Former local administrator named principal of statewide online charter school

Published 12:10 am Sunday, August 16, 2015

This year, students across the state will be able to attend public school from home through North Carolina Connections Academy, one of the state’s first online charter schools. Longtime Rowan-Salisbury teacher, principal and administrator, Nathan Currie, will be at the forefront of the action as the new school’s principal.

“We’re not a home school,” Currie said. “We’re just school at home.”

Like any other public charter school in North Carolina, North Carolina Connections Academy is free and open to any child in North Carolina. It was approved by the State Board of Education in February, and follows the traditional public school calendar.

Charter schools are required to provide the same essential services to students as any traditional public school, such as guidance counseling and a full spectrum of programs for Exceptional Children students.

“The beauty of what we’re doing here is the flexibility,” he said. “Parents can control when their kids are in school.”

Students are still required to meet the state mandated 1,025 hours of class time, as well as a specific number of lessons.

“We’re able to provide more instructional hours than a brick and mortar school would,” Currie said, pointing out that inclement weather days don’t affect them at all.

“This is not just a program,” he said. “It’s an actual school where kids are tapping into technology.”

The school has a unique, triangulated approach to learning.

In a brick and mortar school, learning is primarily between a student and their teacher, but North Carolina Connections Academy brings a learning coach – oftentimes, but not always, a parent – into the mix.

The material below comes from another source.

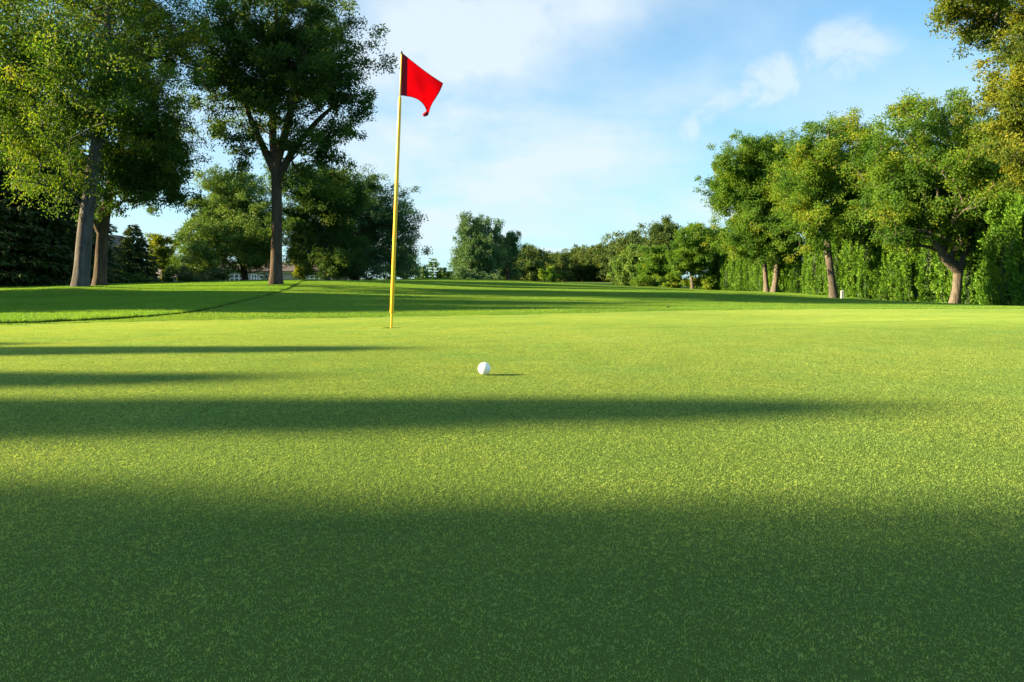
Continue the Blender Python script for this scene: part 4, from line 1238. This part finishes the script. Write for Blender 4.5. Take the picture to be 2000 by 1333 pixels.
z_low, z_top = zat(612), zat(190)
V, Q = lathe([(0.0001, -0.095), (0.0085, -0.095), (0.0085, z_low + 0.004), (0.0001, z_low + 0.004)])
mesh_np("lower_rod", V, [Q], M['yellow'], stick, smooth=False)
V, Q = lathe([(0.0001, z_low), (0.0150, z_low), (0.0156, z_low + 0.004), (0.0140, z_top - 0.12), (0.0118, z_top - 0.004), (0.0105, z_top), (0.0001, z_top)], 24)
mesh_np("pole", V, [Q], M['yellow'], stick, smooth=True).data.polygons.foreach_set("use_smooth", [True] * len(Q))
V, Q = lathe([(0.0001, z_top - 0.01), (0.0052, z_top - 0.01), (0.0052, LEN - 0.012), (0.0001, LEN - 0.012)], 12)
mesh_np("top_rod", V, [Q], M['yellow'], stick, smooth=True)
V, Q = lathe([(0.0001, LEN - 0.016), (0.0078, LEN - 0.016), (0.0072, LEN + 0.004), (0.0001, LEN + 0.006)], 12)
mesh_np("tip_cap", V, [Q], M['black'], stick, smooth=True)


def build_flag():
    nu, nv = 44, 40
    u = np.linspace(0, 1, nu); v = np.linspace(0, 1, nv)          # u from hoist to fly, v from top to bottom
    def bez(P, t):
        P = np.array(P, float); t = t[:, None]
        return ((1 - t) ** 3) * P[0] + 3 * t * (1 - t) ** 2 * P[1] + 3 * t * t * (1 - t) * P[2] + t ** 3 * P[3]
    # the four edges in photo pixels
    topE = bez([(785.5, 104), (805, 120), (832, 143), (865, 163)], u)
    botE = bez([(783.0, 187), (806, 189), (826, 192), (834, 219)], u)
    hoE = bez([(785.5, 104), (784.7, 130), (784, 160), (783.0, 187)], v)
    flE = bez([(865, 163), (858, 188), (840, 200), (838, 221)], v)
    flE[-1] = botE[-1]
    U, Vv = np.meshgrid(u, v)
    def at(E, idx): return E
    P = (1 - Vv)[..., None] * topE[None] + Vv[..., None] * botE[None] + (1 - U)[..., None] * hoE[:, None] + U[..., None] * flE[:, None]
    c00, c10, c01, c11 = topE[0], topE[-1], botE[0], botE[-1]
    P -= ((1 - U) * (1 - Vv))[..., None] * c00 + (U * (1 - Vv))[..., None] * c10 + ((1 - U) * Vv)[..., None] * c01 + (U * Vv)[..., None] * c11
    # trailing away from the viewer down wind, with soft folds running to the twisted corner
    depth = 0.20 * U + 0.014 * np.sin(U * 5.2 + Vv * 2.2) * U + 0.006 * np.sin(9 * U - 5 * Vv + 1) * U
    corner = np.clip((U + Vv - 1.45) / 0.55, 0, 1)
    depth += 0.012 * np.sin(corner * 9 + U * 10) * corner
    Yd = Yp + depth
    # world positions on the ray-independent plane at the stick, then swung back: same size of cloth
    X = wx(764, Yp) + (P[..., 0] - 764) / F * Yp * (1 + depth / Yp)
    X = (P[..., 0] - 1000) / F * Yd
    Z = H - (P[..., 1] - HY) / F * Yd
    W3 = np.stack([X, Yd, Z], -1)
    return U, W3


U, W3 = build_flag()
Minv = (Matrix.Translation((CUP[0], CUP[1], zc)) @ Matrix.Rotation(lean, 4, 'Y')).inverted()
Mi = np.array(Minv)
loc = W3.reshape(-1, 3) @ Mi[:3, :3].T + Mi[:3, 3]
nv, nu = U.shape
i = np.arange(nu * nv).reshape(nv, nu)
Q = np.stack([i[:-1, :-1], i[1:, :-1], i[1:, 1:], i[:-1, 1:]], -1)
hem_n = 6
flag = mesh_np("flag", loc, [Q[:, hem_n:].reshape(-1, 4)], M['flag'], stick, smooth=True)
md = flag.modifiers.new("thickness", 'SOLIDIFY'); md.thickness = 0.0008; md.offset = 0
hem = mesh_np("hem", loc, [Q[:, :hem_n + 1].reshape(-1, 4)], M['hem'], flag, smooth=True)
md = hem.modifiers.new("thickness", 'SOLIDIFY'); md.thickness = 0.004; md.offset = 0
# stitched edges of the flag and the twisted corner
edge = np.concatenate([loc.reshape(nv, nu, 3)[0, hem_n:], loc.reshape(nv, nu, 3)[:, -1][1:], loc.reshape(nv, nu, 3)[-1, hem_n:][::-1][1:]])
V, Q2 = tubes(edge[:-1], edge[1:], np.full(len(edge) - 1, .0018), np.full(len(edge) - 1, .0018), 5)
mesh_np("edge_seam", V, [Q2], M['hem'], flag)
c = loc.reshape(nv, nu, 3)[-1, -1]
a = np.linspace(0, 2 * np.pi, 10, endpoint=False)
rings = []
for k, (dz, rx, sx) in enumerate(((0.030, 0.010, 0.004), (0.012, 0.0075, 0.001), (0.000, 0.012, -0.002), (-0.016, 0.026, -0.012), (-0.028, 0.020, -0.004))):
    rings.append(np.stack([c[0] + sx + rx * np.cos(a) * (1 + .25 * np.sin(3 * a + k)), c[1] + rx * 0.5 * np.sin(a) * (1 + .3 * np.sin(2 * a + k)), c[2] + dz + 0.010 * np.cos(a + .4) * (k > 2)], -1))
V = np.concatenate(rings + [c[None] + np.array([[-0.006, 0, -0.030]])]); i = np.arange(50).reshape(5, 10); j = np.roll(i, -1, 1)
mesh_np("twisted_corner", V, [np.stack([i[:-1], j[:-1], j[1:], i[1:]], -1).reshape(-1, 4), np.stack([i[-1], j[-1], np.full(10, 50)], -1)], M['hem'], flag, smooth=True)

cup = empty("hole_cup", (CUP[0], CUP[1], zc))
tag(cup, "round hole cup sunk in the green at the flagstick's foot", "golf hole")
V, Q = lathe([(0.0540, 0.006), (0.0540, -0.012), (0.0510, -0.014), (0.0510, -0.11), (0.0001, -0.11)], 40)
mesh_np("liner", V, [Q[:, ::-1]], M['cup'], cup)
V, Q = lathe([(0.0700, -0.01), (0.0545, 0.0105), (0.0535, 0.0075), (0.0535, -0.012)], 40)
mesh_np("turf_rim", V, [Q], M['green_soil'], cup)

# ------------------------------------------------------------------ ball with dimples
def build_ball():
    bmv = 20
    # unit sphere from a subdivided octahedron grid
    import bmesh
    bm = bmesh.new()
    bmesh.ops.create_icosphere(bm, subdivisions=6, radius=1.0)
    V = np.array([v.co[:] for v in bm.verts]); T = np.array([[v.index for v in f.verts] for f in bm.faces])
    bm.free()
    n = 336
    k = np.arange(n) + 0.5
    ph = np.arccos(1 - 2 * k / n); th = math.pi * (1 + 5 ** 0.5) * k
    D = np.stack([np.cos(th) * np.sin(ph), np.sin(th) * np.sin(ph), np.cos(ph)], -1)
    ang = np.arccos(np.clip((V @ D.T).max(1), -1, 1))
    a0 = 0.099
    dep = np.where(ang < a0, (1 - (ang / a0) ** 2), 0) * 0.024
    rb = 0.021335
    m, t, p, out = new_mat("white_ball")
    p.inputs['Base Color'].default_value = (0.82, 0.82, 0.80, 1)
    p.inputs['Roughness'].default_value = 0.32
    x, y = wx(946, 2.394), 2.394
    o = mesh_np("golf_ball", V * (1 - dep)[:, None] * rb, [T], m, smooth=True)
    o.location = (x, y, gz(x, y) + rb + 0.0085)
    tag(o, "white dimpled golf ball lying on the green before the flag", "golf ball")


build_ball()

# ------------------------------------------------------------------ small things
x, y = wx(1645, 38), 38.0
z = gz(x, y)
st = empty("marker_stake", (x, y, z))
tag(st, "short white stake beside the single pale trunk at the hedge", "stake")
V, Q = join([box(-0.07, 0.07, -0.05, 0.05, -0.05, 0.42)])
V2 = np.concatenate([V, [[0, 0, 0]]])
mesh_np("post", V, [Q], M['white_paint'], st)
V = np.array([(-.07, -.05, .42), (.07, -.05, .42), (.07, .05, .42), (-.07, .05, .42), (0, 0, .50)])
mesh_np("pointed_top", V, [np.array([(0, 1, 4), (1, 2, 4), (2, 3, 4), (3, 0, 4)])], M['white_paint'], st)
M['litter'] = flat_mat("dry_leaf", (0.035, 0.030, 0.022), 0.8)
for i, (px, Y, lab) in enumerate(((1305, 12.2, "dark dry leaf lying on the apron right of the flagstick"), (268, 9.6, "dark dry leaf lying in the rough at the left edge line"),
                                  (498, 19.5, "dark dry leaf lying on the shaded mound"))):
    x = wx(px, Y); r = R(500 + i)
    n = 9
    u = np.linspace(-1, 1, n)
    wv = 0.06 * np.sqrt(np.clip(1 - u * u, 0.02, 1))
    V = 0.28 * np.concatenate([np.stack([0.11 * u, -wv, 0.06 * u * u + 0.05 * np.ones(n)], -1), np.stack([0.11 * u, 0 * u, 0.06 * u * u], -1), np.stack([0.11 * u, wv, 0.06 * u * u + 0.045], -1)])
    i0 = np.arange(n - 1)
    Qd = np.concatenate([np.stack([i0, i0 + 1, i0 + 1 + n, i0 + n], -1), np.stack([i0 + n, i0 + n + 1, i0 + 1 + 2 * n, i0 + 2 * n], -1)])
    o = mesh_np("fallen_leaf", V, [Qd], M['litter'], smooth=True)
    md = o.modifiers.new("thickness", 'SOLIDIFY'); md.thickness = 0.004
    o.location = (x, Y, gz(x, Y) + 0.02); o.rotation_euler = (0.2, 0, r.uniform(0, 6.28))
    tag(o, lab, "leaf", "dry leaves on the grass")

“Learning coaches are very vital,” Currie said.

The learning coach is responsible for recording and logging attendance, as well as keeping students accountable and making sure the student’s work environment is conducive for learning.

“They “ensure organization,” he added.

“The relationship you build with the student and the parent is different,” said teacher Shelby Hathaway. “There’s more communication with the families.”

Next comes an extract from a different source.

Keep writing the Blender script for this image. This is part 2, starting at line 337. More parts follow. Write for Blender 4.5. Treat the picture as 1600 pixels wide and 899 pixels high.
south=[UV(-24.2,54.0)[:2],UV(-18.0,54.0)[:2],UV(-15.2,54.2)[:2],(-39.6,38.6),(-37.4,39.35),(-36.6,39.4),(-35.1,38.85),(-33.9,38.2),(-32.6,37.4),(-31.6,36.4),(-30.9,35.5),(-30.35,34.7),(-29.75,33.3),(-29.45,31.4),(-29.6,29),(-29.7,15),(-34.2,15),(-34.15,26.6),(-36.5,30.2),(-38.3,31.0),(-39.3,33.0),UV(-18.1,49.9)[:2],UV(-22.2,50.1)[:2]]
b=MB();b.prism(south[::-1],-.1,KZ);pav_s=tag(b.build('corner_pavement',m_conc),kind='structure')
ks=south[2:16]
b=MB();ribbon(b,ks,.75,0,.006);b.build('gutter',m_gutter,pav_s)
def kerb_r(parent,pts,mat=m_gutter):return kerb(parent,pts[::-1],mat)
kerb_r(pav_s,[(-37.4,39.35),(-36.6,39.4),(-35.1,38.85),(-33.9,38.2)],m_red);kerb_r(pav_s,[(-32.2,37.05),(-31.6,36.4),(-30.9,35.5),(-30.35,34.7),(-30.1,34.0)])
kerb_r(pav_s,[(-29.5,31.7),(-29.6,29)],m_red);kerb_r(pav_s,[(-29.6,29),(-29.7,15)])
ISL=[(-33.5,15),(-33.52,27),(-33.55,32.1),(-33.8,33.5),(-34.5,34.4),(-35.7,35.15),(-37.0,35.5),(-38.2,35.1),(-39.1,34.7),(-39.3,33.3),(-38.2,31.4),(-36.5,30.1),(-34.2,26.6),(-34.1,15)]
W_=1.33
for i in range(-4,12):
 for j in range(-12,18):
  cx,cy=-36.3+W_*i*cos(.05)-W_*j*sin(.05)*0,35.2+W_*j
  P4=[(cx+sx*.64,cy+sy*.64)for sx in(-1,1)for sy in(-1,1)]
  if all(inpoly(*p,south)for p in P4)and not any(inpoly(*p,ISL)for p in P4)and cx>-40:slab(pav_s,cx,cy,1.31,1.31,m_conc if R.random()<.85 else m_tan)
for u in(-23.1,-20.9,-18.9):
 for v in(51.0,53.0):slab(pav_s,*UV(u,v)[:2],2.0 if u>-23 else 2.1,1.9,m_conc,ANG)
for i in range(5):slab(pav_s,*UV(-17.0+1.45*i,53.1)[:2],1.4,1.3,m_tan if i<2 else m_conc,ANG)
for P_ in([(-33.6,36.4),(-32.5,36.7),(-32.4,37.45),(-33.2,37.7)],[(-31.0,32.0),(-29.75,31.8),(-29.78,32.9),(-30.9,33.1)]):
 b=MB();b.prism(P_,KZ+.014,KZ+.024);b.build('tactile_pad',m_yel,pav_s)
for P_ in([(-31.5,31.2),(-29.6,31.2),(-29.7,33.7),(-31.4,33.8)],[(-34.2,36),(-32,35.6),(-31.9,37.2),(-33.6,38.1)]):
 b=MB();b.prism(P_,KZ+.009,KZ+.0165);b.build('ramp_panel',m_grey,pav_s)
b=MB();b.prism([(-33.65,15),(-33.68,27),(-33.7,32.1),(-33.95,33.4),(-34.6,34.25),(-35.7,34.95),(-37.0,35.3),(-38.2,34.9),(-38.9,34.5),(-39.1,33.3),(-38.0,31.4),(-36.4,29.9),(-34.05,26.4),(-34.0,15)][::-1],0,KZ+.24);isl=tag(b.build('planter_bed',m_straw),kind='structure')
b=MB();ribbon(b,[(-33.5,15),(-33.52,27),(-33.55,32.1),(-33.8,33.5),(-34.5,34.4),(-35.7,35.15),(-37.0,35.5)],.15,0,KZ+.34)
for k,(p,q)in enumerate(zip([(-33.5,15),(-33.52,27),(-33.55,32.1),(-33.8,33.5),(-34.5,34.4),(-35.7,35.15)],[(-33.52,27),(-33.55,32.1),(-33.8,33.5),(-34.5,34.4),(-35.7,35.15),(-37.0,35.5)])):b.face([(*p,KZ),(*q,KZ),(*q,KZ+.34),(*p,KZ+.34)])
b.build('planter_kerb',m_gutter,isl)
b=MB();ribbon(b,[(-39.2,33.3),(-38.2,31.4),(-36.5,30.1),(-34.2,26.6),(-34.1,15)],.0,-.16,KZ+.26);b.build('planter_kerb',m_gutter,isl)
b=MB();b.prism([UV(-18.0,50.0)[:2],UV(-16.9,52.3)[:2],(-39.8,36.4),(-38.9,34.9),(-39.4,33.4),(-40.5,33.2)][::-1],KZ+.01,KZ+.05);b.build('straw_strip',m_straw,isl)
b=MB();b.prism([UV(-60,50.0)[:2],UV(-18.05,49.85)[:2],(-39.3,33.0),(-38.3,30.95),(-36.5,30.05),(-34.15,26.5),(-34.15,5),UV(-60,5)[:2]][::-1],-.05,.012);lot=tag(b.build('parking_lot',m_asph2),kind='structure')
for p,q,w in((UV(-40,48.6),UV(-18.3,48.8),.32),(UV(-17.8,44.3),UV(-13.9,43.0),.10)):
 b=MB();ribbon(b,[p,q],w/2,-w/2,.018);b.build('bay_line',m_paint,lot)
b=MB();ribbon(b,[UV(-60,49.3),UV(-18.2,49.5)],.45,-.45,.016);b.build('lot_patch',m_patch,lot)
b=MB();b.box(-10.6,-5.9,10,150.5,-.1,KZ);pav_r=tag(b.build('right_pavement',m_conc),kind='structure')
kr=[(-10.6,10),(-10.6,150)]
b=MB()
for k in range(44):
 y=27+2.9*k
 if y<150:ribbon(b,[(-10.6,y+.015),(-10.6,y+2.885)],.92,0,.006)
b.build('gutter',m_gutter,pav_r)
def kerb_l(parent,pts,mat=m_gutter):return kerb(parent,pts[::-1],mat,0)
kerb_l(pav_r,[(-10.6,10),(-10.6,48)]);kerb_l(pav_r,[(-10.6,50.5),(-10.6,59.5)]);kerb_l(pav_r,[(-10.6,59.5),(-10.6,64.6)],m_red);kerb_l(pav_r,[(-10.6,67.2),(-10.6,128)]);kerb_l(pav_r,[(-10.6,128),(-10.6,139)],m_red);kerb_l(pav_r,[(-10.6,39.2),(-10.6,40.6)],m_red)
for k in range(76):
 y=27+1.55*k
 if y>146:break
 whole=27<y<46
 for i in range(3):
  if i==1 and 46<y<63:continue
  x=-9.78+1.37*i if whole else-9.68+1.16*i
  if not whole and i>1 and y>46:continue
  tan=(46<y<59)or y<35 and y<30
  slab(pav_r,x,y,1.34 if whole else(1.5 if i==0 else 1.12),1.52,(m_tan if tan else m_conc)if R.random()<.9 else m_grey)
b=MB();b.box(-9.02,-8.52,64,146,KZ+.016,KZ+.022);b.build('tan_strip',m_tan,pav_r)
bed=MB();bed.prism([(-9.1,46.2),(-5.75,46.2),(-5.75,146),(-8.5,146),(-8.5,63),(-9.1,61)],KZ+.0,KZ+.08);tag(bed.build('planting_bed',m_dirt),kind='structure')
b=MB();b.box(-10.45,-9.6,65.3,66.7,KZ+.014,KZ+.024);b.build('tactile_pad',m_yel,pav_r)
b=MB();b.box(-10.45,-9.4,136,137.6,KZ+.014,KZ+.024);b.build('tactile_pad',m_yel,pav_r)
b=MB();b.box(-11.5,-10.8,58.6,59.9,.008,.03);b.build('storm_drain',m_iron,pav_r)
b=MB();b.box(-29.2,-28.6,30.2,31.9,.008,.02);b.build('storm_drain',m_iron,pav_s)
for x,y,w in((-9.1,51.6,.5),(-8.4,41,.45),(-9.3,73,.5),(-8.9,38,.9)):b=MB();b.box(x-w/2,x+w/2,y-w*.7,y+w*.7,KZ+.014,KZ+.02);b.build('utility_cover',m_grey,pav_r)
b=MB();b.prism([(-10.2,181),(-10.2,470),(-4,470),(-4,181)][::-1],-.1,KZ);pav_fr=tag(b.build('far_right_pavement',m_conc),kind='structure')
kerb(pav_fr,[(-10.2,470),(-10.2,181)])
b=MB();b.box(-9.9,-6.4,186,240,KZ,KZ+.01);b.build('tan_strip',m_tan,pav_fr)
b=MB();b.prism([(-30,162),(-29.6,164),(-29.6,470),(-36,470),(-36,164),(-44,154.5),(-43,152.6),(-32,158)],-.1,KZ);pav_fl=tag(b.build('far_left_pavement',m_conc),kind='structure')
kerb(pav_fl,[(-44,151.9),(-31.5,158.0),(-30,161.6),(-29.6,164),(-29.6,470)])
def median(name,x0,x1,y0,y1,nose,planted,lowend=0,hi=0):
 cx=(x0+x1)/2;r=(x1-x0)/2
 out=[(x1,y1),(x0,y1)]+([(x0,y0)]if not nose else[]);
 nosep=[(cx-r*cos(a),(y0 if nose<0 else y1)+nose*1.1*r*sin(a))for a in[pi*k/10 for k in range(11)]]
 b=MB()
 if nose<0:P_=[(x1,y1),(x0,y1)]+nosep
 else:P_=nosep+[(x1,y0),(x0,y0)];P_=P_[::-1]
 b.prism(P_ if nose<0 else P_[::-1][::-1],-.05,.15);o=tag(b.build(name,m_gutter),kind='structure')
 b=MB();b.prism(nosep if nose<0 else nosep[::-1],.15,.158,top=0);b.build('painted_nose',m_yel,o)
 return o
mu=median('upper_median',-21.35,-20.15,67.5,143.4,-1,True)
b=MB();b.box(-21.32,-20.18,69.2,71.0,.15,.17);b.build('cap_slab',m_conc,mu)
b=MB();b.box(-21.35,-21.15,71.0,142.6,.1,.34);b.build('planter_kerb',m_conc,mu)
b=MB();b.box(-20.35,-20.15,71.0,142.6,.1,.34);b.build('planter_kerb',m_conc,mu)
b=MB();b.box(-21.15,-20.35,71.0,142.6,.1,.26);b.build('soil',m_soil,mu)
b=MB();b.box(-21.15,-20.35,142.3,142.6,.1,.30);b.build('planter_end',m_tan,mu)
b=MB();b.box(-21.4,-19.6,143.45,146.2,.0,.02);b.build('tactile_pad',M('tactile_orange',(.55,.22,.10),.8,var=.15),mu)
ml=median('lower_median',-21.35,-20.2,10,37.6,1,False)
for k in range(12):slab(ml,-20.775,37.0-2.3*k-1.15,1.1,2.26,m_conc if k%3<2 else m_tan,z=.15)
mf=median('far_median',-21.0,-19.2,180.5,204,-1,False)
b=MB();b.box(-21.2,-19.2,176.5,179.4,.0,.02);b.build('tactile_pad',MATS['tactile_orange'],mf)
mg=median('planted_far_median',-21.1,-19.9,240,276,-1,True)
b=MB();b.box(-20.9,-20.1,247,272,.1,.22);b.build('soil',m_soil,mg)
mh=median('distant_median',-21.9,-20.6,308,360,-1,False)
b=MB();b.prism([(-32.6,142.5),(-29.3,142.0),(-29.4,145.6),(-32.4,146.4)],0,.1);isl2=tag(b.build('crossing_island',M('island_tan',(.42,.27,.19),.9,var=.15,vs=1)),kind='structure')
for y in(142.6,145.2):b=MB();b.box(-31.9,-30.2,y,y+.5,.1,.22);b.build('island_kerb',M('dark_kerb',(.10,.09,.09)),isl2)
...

Hathaway, who lives in Mooresville, taught at sister school Colorado Connections Academy for five years.

This year, North Carolina Connections Academy will serve 1,500 students across the state in kindergarten through ninth grade – 27 of those are from Rowan County. Although the school’s office is based in Durham, students enrolled from all 100 North Carolina counties have enrolled in the program.

“We’re at capacity,” Currie said. “There is a waiting list.”

Each year, the school will add one grade until it serves kindergarten through 12th grade.

The school has 47 teachers this year.

Currie said they received more than 4,000 applications, citing a wide variety of reasons for their interest, ranging from youth who are bullied, on traveling sports teams, frequently ill, homeless or who suffer from anxiety.

“We teach in what’s called a live lesson,” Hataway said, explaining that students can watch while the lesson is broadcasted, or can come back and watch it later.

“They can be in their pajamas,” she said.

“It’s very unique,” said former Rowan-Salisbury Teacher Brooke Baucom.

Students can work at their own pace.

“There are those students that are going to get it quicker. Others need more exposure – more time,” she said. “There’s not as much pressure to be at their own pace.”

“Today’s learner learns virtually,” said Emily Parrish, former North Carolina Virtual Public Schools teacher and 2011 finalist for online teacher of the year. “This thought that I have to be standing in the same room as a student in order to teach them something is very primitive.”

“I can still write on the classroom wall – it’ll be on their screen. I can still hear their voice. I can see their work. I can address their needs. I can do it better, because I’m doing it the way these kids learn,” she added.

The school provides all the required classes a student would take in a traditional, brick and mortar public school, including music, art and physical education. There are also special elective classes, such as Spanish or business, which students can take as well.

The “big question” for many parents, Currie said, is social development.

“A lot of kids come to us already socially connected,” he said.

The school offers additional avenues for social connection as well, including clubs and field trips. Fieldtrips involve the whole school, and are held across the state.

In addition, parents tend to connect with each other, finding peers who live near by.

Currie came to Rowan County years ago to study elementary education at Livingstone College. He completed his student teaching at Knox Middle School and Henderson Independent High School, and then taught at Hanford-Dole Elementary School, where he was named Teacher of the Year one year.

Currie received his master’s degree in administration supervision from the University of Phoenix, and went on to become an assistant principal at North Rowan Middle School and principal of Isenberg Elementary School.

He became Rowan-Salisbury’s assistant superintendent of administration in 2012, and in Oct. of 2014, Currie resigned quietly and immediately from his position.

Currie said he left because he wanted a position that would have an impact on education statewide.

He said that as a teacher, he saw that he could have an impact on education in the classroom. As a principal, he was able to spread that influence to an entire school and as an assistant superintendent, he could see that impact on an entire district.

This new position, he said, is a “great professional move” and will have an impact statewide.

“I don’t know of any principal that has students in 100 counties,” Currie said. “I think we’re going to have a positive influence on the state.”